Vemos el futuro con ilusiones o con miedos, con esperanzas o con angustias, con optimismo o con cierta dosis de pesimismo.
Nos inquieta no “controlar” lo que pueda ocurrir en unas horas, unos días, unas semanas. Ni siquiera tenemos certeza sobre si la corriente eléctrica funcionará regularmente durante esta semana.
Las miradas al futuro reflejan nuestra fragilidad. A nuestro alrededor, nada tiene firmeza completa. Hasta un rascacielos puede caer deshecho en mil pedazos.
En nuestro interior, también anidan sorpresas inesperadas. En cualquier día, a cualquier hora, puede presentarse un dolor de cabeza, una cierta inquietud en el vientre, o simplemente una llamada telefónica que nos deja desolados.
Nos cuesta aceptar que la incerteza del futuro terreno es parte irrenunciable de la existencia humana. Lo recuerda la misma Escritura: “no tenemos aquí ciudad permanente” por lo que los cristianos “andamos buscando la del futuro” (Hb 13,14).
Cristo lo explicaba con la imagen de la incerteza de la muerte, que puede separarnos en pocos instantes de los bienes materiales más “seguros”: “¡Necio! Esta misma noche te reclamarán el alma; las cosas que preparaste, ¿para quién serán?” (Lc 12,20).
Reconocer que el futuro es siempre incierto no implica cruzarnos de brazos. El tiempo presente tiene sentido cuando se invierte lo mejor de cada uno para abrir espacios al bien y la belleza.
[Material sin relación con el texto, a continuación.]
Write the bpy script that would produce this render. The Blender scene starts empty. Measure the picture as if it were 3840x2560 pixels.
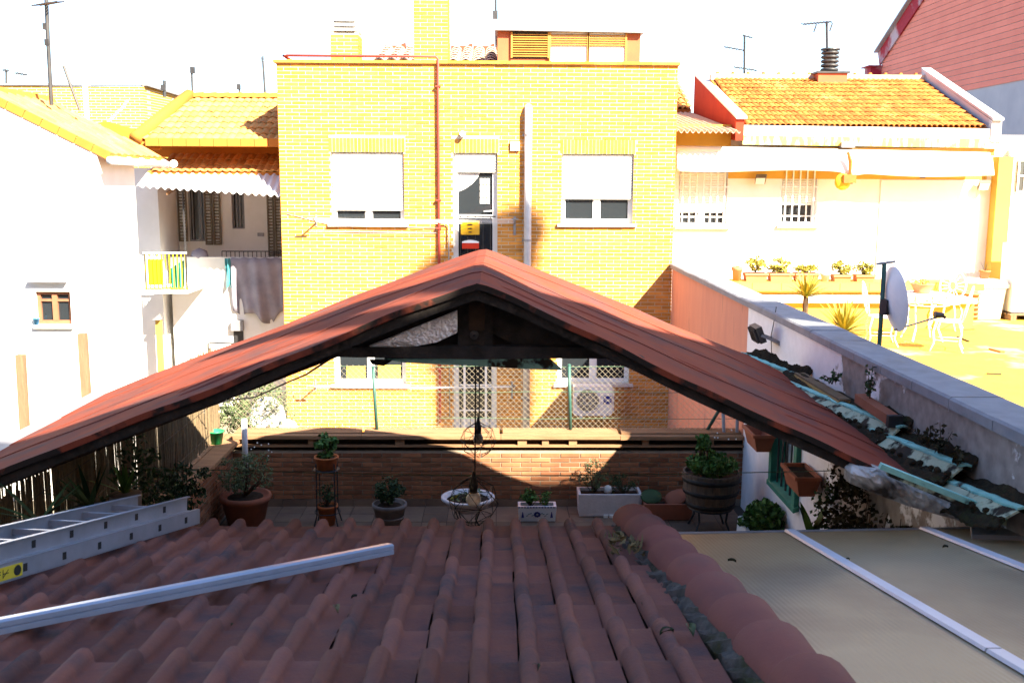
import bpy, math, random
from mathutils import Vector, Matrix
random.seed(11)
scene = bpy.context.scene
R = math.radians

# ------------------------------------------------------------------ camera, sky, sun, exposure
ZC = 4.08
FPX, PITCH, YAW, ROLL = 3800.0, R(9.0), R(0.88), R(0.275)
def cam_matrix():
    cp, sp, cy, sy, cr, sr = math.cos(PITCH), math.sin(PITCH), math.cos(YAW), math.sin(YAW), math.cos(ROLL), math.sin(ROLL)
    Rz = Matrix(((cy, -sy, 0), (sy, cy, 0), (0, 0, 1)))
    B = Matrix(((1, 0, 0), (0, 0, -1), (0, 1, 0)))
    Rx = Matrix(((1, 0, 0), (0, cp, -sp), (0, sp, cp)))
    Rr = Matrix(((cr, -sr, 0), (sr, cr, 0), (0, 0, 1)))
    return Rr @ Rx @ B @ Rz
CM = cam_matrix()
cam = bpy.data.cameras.new('camera')
cam.sensor_width = 36.0
cam.lens = FPX / 3840 * 36
cam.clip_end = 600
cam.dof.use_dof = True
cam.dof.focus_distance = 15.0
cam.dof.aperture_fstop = 7.0
camo = bpy.data.objects.new('camera', cam)
scene.collection.objects.link(camo)
rr, dd, ff = CM[0], CM[1], CM[2]
camo.matrix_world = Matrix(((rr[0], -dd[0], -ff[0], 0), (rr[1], -dd[1], -ff[1], 0), (rr[2], -dd[2], -ff[2], ZC), (0, 0, 0, 1)))
scene.camera = camo

SUN_DIR = Vector((0.82, -1.0, 1.0)).normalized()      # towards the sun
el = math.asin(SUN_DIR.z)
az = math.atan2(SUN_DIR.x, SUN_DIR.y)
world = bpy.data.worlds.new('World')
scene.world = world
world.use_nodes = True
wn = world.node_tree
wn.nodes.clear()
sky = wn.nodes.new('ShaderNodeTexSky')
sky.sky_type = 'NISHITA'
sky.sun_disc = False
sky.sun_elevation = el
sky.sun_rotation = az
sky.altitude = 600
sky.air_density = 1.0
sky.dust_density = 0.9
sky.ozone_density = 2.5
bg = wn.nodes.new('ShaderNodeBackground')
bg.inputs[1].default_value = 0.075
wo = wn.nodes.new('ShaderNodeOutputWorld')
wn.links.new(sky.outputs[0], bg.inputs[0])
wn.links.new(bg.outputs[0], wo.inputs[0])
sun = bpy.data.lights.new('sun', 'SUN')
sun.energy = 5.0
sun.angle = R(0.53)
sun.color = (1.0, 0.89, 0.70)
suno = bpy.data.objects.new('sun', sun)
suno.rotation_euler = (-SUN_DIR).to_track_quat('-Z', 'Y').to_euler()
suno.location = (20, -20, 30)
scene.collection.objects.link(suno)
scene.view_settings.view_transform = 'Standard'
scene.view_settings.look = 'None'
scene.view_settings.exposure = 2.62
scene.view_settings.gamma = 1.0
scene.cycles.max_bounces = 8
scene.cycles.diffuse_bounces = 4

# ------------------------------------------------------------------ helpers
def ray(px, py):
    c = Vector(((px - 1920) / FPX, (py - 1280) / FPX, 1.0))
    return CM.transposed() @ c
def aty(px, py, y):          # point of the plane Y = y seen at that place of the photograph
    d = ray(px, py); t = y / d.y
    return Vector((d.x * t, y, ZC + d.z * t))
def atx(px, py, x):
    d = ray(px, py); t = x / d.x
    return Vector((x, d.y * t, ZC + d.z * t))
def atz(px, py, z):
    d = ray(px, py); t = (z - ZC) / d.z
    return Vector((d.x * t, d.y * t, z))
def V(*a): return Vector(a)

class MB:
    def __init__(s): s.v = []; s.f = []; s.r = []
    def _add(s, vs, fs, rnd=0.0):
        n = len(s.v); s.v += [Vector(p) for p in vs]
        s.f += [tuple(i + n for i in f) for f in fs]; s.r += [rnd] * len(fs)
        return s
    def box(s, x0, x1, y0, y1, z0, z1, rnd=0.0):
        return s._add([(x0, y0, z0), (x1, y0, z0), (x1, y1, z0), (x0, y1, z0), (x0, y0, z1), (x1, y0, z1), (x1, y1, z1), (x0, y1, z1)],
                      [(0, 3, 2, 1), (4, 5, 6, 7), (0, 1, 5, 4), (1, 2, 6, 5), (2, 3, 7, 6), (3, 0, 4, 7)], rnd)
    def beam(s, p, q, w, h, up=(0, 0, 1), rnd=0.0):     # bar of width w and height h from p to q
        p, q, up = Vector(p), Vector(q), Vector(up)
        d = (q - p).normalized(); sd = d.cross(up)
        if sd.length < 1e-4: sd = d.cross(Vector((0, 1, 0)))
        sd.normalize(); u = sd.cross(d).normalized()
        a, b = sd * w / 2, u * h / 2
        vs = [p - a - b, p + a - b, p + a + b, p - a + b, q - a - b, q + a - b, q + a + b, q - a + b]
        return s._add(vs, [(0, 1, 2, 3), (7, 6, 5, 4), (0, 4, 5, 1), (1, 5, 6, 2), (2, 6, 7, 3), (3, 7, 4, 0)], rnd)
    def tube(s, pts, r, n=6, caps=True):
        pts = [Vector(p) for p in pts]
        rs = r if isinstance(r, (list, tuple)) else [r] * len(pts)
        vs = []; fs = []
        prev = None
        for i, p in enumerate(pts):
            d = (pts[min(i + 1, len(pts) - 1)] - pts[max(i - 1, 0)])
            d = d.normalized() if d.length > 1e-9 else Vector((0, 0, 1))
            if prev is None:
                a = d.cross(Vector((0, 0, 1)))
                if a.length < 1e-3: a = d.cross(Vector((0, 1, 0)))
            else:
                a = prev - d * prev.dot(d)
                if a.length < 1e-3: a = d.cross(Vector((0, 1, 0)))
            a.normalize(); prev = a; b = d.cross(a)
            for k in range(n):
                t = 2 * math.pi * k / n
                vs.append(p + (a * math.cos(t) + b * math.sin(t)) * rs[i])
        for i in range(len(pts) - 1):
            for k in range(n):
                k2 = (k + 1) % n
                fs.append((i * n + k, i * n + k2, (i + 1) * n + k2, (i + 1) * n + k))
        if caps:
            fs.append(tuple(reversed(range(n)))); fs.append(tuple((len(pts) - 1) * n + k for k in range(n)))
        return s._add(vs, fs)
    def lathe(s, c, prof, n=20, sx=1.0, sy=1.0):
        c = Vector(c); vs = []; fs = []
        for r, z in prof:
            for k in range(n):
                t = 2 * math.pi * k / n
                vs.append(c + Vector((r * math.cos(t) * sx, r * math.sin(t) * sy, z)))
        for i in range(len(prof) - 1):
            for k in range(n):
                k2 = (k + 1) % n
                fs.append((i * n + k, i * n + k2, (i + 1) * n + k2, (i + 1) * n + k))
        if prof[0][0] > 1e-4: fs.append(tuple(reversed(range(n))))
        if prof[-1][0] > 1e-4: fs.append(tuple((len(prof) - 1) * n + k for k in range(n)))
        return s._add(vs, fs)
    def prism(s, pts, vec, rnd=0.0):       # polygon swept along vec
        pts = [Vector(p) for p in pts]; vec = Vector(vec); n = len(pts)
        fs = [tuple(range(n)), tuple(reversed(range(n, 2 * n)))]
        fs += [((i + 1) % n, i, i + n, (i + 1) % n + n) for i in range(n)]
        return s._add(pts + [p + vec for p in pts], fs, rnd)
    def face(s, *pts): return s._add(pts, [tuple(range(len(pts)))])
    def grid(s, fn, nu, nv, close=False):
        vs = [fn(i / nu, j / nv) for i in range(nu + 1) for j in range(nv + 1)]
        fs = [(i * (nv + 1) + j, (i + 1) * (nv + 1) + j, (i + 1) * (nv + 1) + j + 1, i * (nv + 1) + j + 1) for i in range(nu) for j in range(nv)]
        return s._add(vs, fs)
    def slab(s, fn, nu, nv, thick):        # a grid with thickness (vector) and closed rim
        n0 = len(s.v)
        top = [Vector(fn(i / nu, j / nv)) for i in range(nu + 1) for j in range(nv + 1)]
        th = Vector(thick); bot = [p - th for p in top]
        N = len(top); W = nv + 1
        fs = []
        for i in range(nu):
            for j in range(nv):
                a = (i * W + j, (i + 1) * W + j, (i + 1) * W + j + 1, i * W + j + 1)
                fs.append(a); fs.append(tuple(N + k for k in reversed(a)))
        for j in range(nv):
            fs.append((j, j + 1, N + j + 1, N + j)); e = nu * W
            fs.append((e + j + 1, e + j, N + e + j, N + e + j + 1))
        for i in range(nu):
            fs.append(((i + 1) * W, i * W, N + i * W, N + (i + 1) * W)); e = nv
            fs.append((i * W + e, (i + 1) * W + e, N + (i + 1) * W + e, N + i * W + e))
        return s._add(top + bot, fs)
    def build(s, name, mat, parent=None, smooth=False, origin=None, fix=False):
        root = parent
        while root is not None and root.parent is not None: root = root.parent
        if root is not None: o0 = Vector(root['_o'])
        elif origin is not None: o0 = Vector(origin)
        else:
            xs = [p.x for p in s.v]; ys = [p.y for p in s.v]; zs = [p.z for p in s.v]
            o0 = Vector(((min(xs) + max(xs)) / 2, (min(ys) + max(ys)) / 2, min(zs)))
        me = bpy.data.meshes.new(name)
        me.from_pydata([tuple(p - o0) for p in s.v], [], s.f)
        if any(s.r):
            at = me.attributes.new('rnd', 'FLOAT', 'FACE'); at.data.foreach_set('value', s.r)
        if fix:
            import bmesh
            bm = bmesh.new(); bm.from_mesh(me); bmesh.ops.recalc_face_normals(bm, faces=bm.faces); bm.to_mesh(me); bm.free()
        if smooth: me.shade_smooth()
        me.materials.append(MAT[mat])
        o = bpy.data.objects.new(name, me); scene.collection.objects.link(o)
        if parent is not None: o.parent = parent
        else: o.location = o0; o['_o'] = tuple(o0)
        return o

def tag(o, label, cat, group=None):
    o['label'] = label; o['category'] = cat
    if group: o['group'] = group
    return o
def struct(o): o['kind'] = 'structure'; return o
def stuff(o): o['kind'] = 'stuff'; return o
def thing(name, label, cat, loc=(0, 0, 0), group=None):
    o = bpy.data.objects.new(name, None); o.empty_display_size = 0.2
    o.location = loc; o['_o'] = tuple(loc); scene.collection.objects.link(o)
    return tag(o, label, cat, group)
def inst(me, name, parent, loc, rot=(0, 0, 0), scale=(1, 1, 1), matrix=None):
    o = bpy.data.objects.new(name, me); scene.collection.objects.link(o); o.parent = parent
    root = parent
    while root.parent is not None: root = root.parent
    if matrix is not None: o.matrix_local = Matrix.Translation(-Vector(root['_o'])) @ matrix
    else:
        o.location = Vector(loc) - Vector(root['_o']); o.rotation_euler = rot; o.scale = scale
    return o
def copy_tree(o, parent=None):
    c = o.copy(); scene.collection.objects.link(c)
    if parent is not None: c.parent = parent
    for ch in o.children: copy_tree(ch, c)
    return c
def mesh_of(mb, name, mat, smooth=False):
    me = bpy.data.meshes.new(name)
    me.from_pydata([tuple(p) for p in mb.v], [], mb.f)
    if smooth: me.shade_smooth()
    me.materials.append(MAT[mat]); return me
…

Pero el resultado nunca está en nuestras manos. Solo cuando los hechos futuros aparezcan en el escenario, comprenderemos cuál era el designio de Dios para cada momento de la historia humana.
Una certeza, sin embargo, ha sido desvelada respecto del futuro humano. El Sepulcro está vacío, Cristo ha vencido sobre el pecado y la muerte, habrá un día una Resurrección y un juicio de justicia y de misericordia.
Como recordaba el Papa Benedicto XVI, “La puerta oscura del tiempo, del futuro, ha sido abierta de par en par. Quien tiene esperanza vive de otra manera; se le ha dado una vida nueva” (encíclica “Spe salvi” n. 3).
La incerteza del futuro ha quedado revestida por la Luz de Cristo, esa Luz que ilumina a todo hombre (cf. Jn 1,9). Por eso, ya sin miedos, nos lanzamos, como san Pablo, “a lo que está por delante, corriendo hacia la meta, para alcanzar el premio a que Dios me llama desde lo alto en Cristo Jesús” (Flp 3,13 14).